On Desperation

I don’t like being desperate. It’s awkward. It’s uncomfortable. It means that I’m not in control.

It’s funny, because that’s what yesterday’s sermon was about. It was about a woman who came to Jesus begging, desperate. Not dependent on how she asked, not dependent on how she looked when she asked. She threw herself at his feet in desperation, and he responded with love.

I don’t know how it is for you, but I hate asking for help. More than that, I hate sounding needy. If I do have to ask for someone’s help, I make sure to include plenty of, “If you have a minute…”s and “When you have some time…”s and “If it’s not too much trouble…”s.

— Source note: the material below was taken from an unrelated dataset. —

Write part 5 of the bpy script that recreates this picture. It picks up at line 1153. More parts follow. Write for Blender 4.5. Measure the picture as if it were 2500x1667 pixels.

This weekend, though, I found myself desperate. I was overwhelmed. Things weren’t going well. They weren’t at all what I wanted them to be. I was absolutely worn out—emotionally, physically, and relationally. And I didn’t know what to do about some of the situations I was facing.

So I did something uncomfortable.

I asked for help.

There were seven women who came to mind who I could ask to pray and who I could ask for encouragement, so I let them know what was going on. Their responses overwhelmed me with love. They offered a listening ear. They offered some incredible wisdom. They told me they were praying. They told me that I wasn’t alone. They told me they loved me. They told me they were proud of me. And they told me they were pulling for me.

It changed everything. When things threatened to overwhelm me again, I remembered their words. I remembered their love. And that gave me hope.

It started, though, with terrible discomfort.

It started with desperation.

Sometimes, it’s worth getting rid of the pretenses and just asking. When I do, I’m amazed by how lovingly people respond. I think you might be, too.